The police pushed and shoved their way into the local polling center, a Catholic school, and even though workers there had closed an iron gate, the police managed to pry it open. They came in, grabbed all the ballot boxes they could find, and carted them off.  A few undercover cops covered their faces.

As they left, the anger on the street became visceral, the crowed called them sons of whores and some even spit at them.

“Is this your democracy?” one man in the street shouted to the national cops. “Is this shit your democracy?”

The police presence and the violence felt more like Venezuela than Spain.

And while the resistance to the police was remarkably peaceful, there were those muttering to themselves in the crowd. “If this were the Basque Country, they would be too afraid not to let us vote,” said one man to another, alluding to the years of war between the Basque separatist terrorists of ETA and the central government. Another woman told me that the police presence and the violence felt more like Venezuela than Spain.

On the other side of town at the Instituto de Pau Claris near Barcelona’s Arc de Triomf, the police went wild. Video posted on Twitter showed what took place inside the school. A policeman jumped from the stairs to kick someone while they were down. Women were grabbed by the hair and shaken the way a dog would shake a sock.
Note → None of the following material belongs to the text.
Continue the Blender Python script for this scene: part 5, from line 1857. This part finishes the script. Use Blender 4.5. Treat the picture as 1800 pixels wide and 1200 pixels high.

Across Catalonia the scene repeated itself over and again: Police manhandling old ladies and beating the hell out of ordinary citizens.  In some places they fired their rubber bullets. In all, by late afternoon more than 460 people were injured during Sunday’s voting, according to Barcelona mayor Ada Colau.  Several were wounded seriously.

“A cowardly president of the government has inundated our city with police,” tweeted Colau. “Barcelona a city of peace, is not afraid of you.”

In contrast the Spanish Interior Ministry announced that 92 voting centers were shut down on its orders. It said that three people had been arrested for civil disobedience and attacking a police officer and nine police officers and three members of the Guardia Civil were injured.

What had been a simmering hatred between Catalonia and Rajoy’s government has broken out into open state-sponsored violence.  Rajoy’s government showed no signs of willingness to negotiate with its independentista rivals before the vote and now their actions have only served to galvanize the region against the central government.

“The image of the Spanish state has reached levels of shame that will stay with them forever,” said Carles Puigdemont, Catalonia’s regional president. told a crowd in the town of Sant Julia de Ramis.  “Today the Spanish state has lost a lot more than it had already lost, and Catalan citizens have won a lot more than they had won until now,” he said.

It’s hard to know what the prime minister could possibly be thinking. Perhaps Rajoy had gambled that he could teach Catalans a lesson before starting any negotiations over the region’s future. But his inflexibility now looks reckless, and not only in Catalonia.

While the European Union has largely been silent on the Catalan issue, the images of  national police beating up people have not gone unnoticed.  

“While Spain’s top court has ruled the Catalonia referendum should not go ahead, the state has a duty to protect the rights to peaceful assembly and free expression,” Human Rights Watch said in a statement.

When the national police left Sant Antoni, poll workers were shocked but undeterred. The hundreds of people who were standing in line to vote simply walked to another polling station a block away. Lookouts from different streets kept a watchful eye, while neighbors locked arms in preparation for another police assault.

But the police had moved on to other parts of Catalonia. And so the lines to vote began again to stretch around the block.

“Viva independencia,” a few people began to shout. But they were quickly hushed. A new shout went out in Catalan. “We will vote,” they chanted. “We will vote.”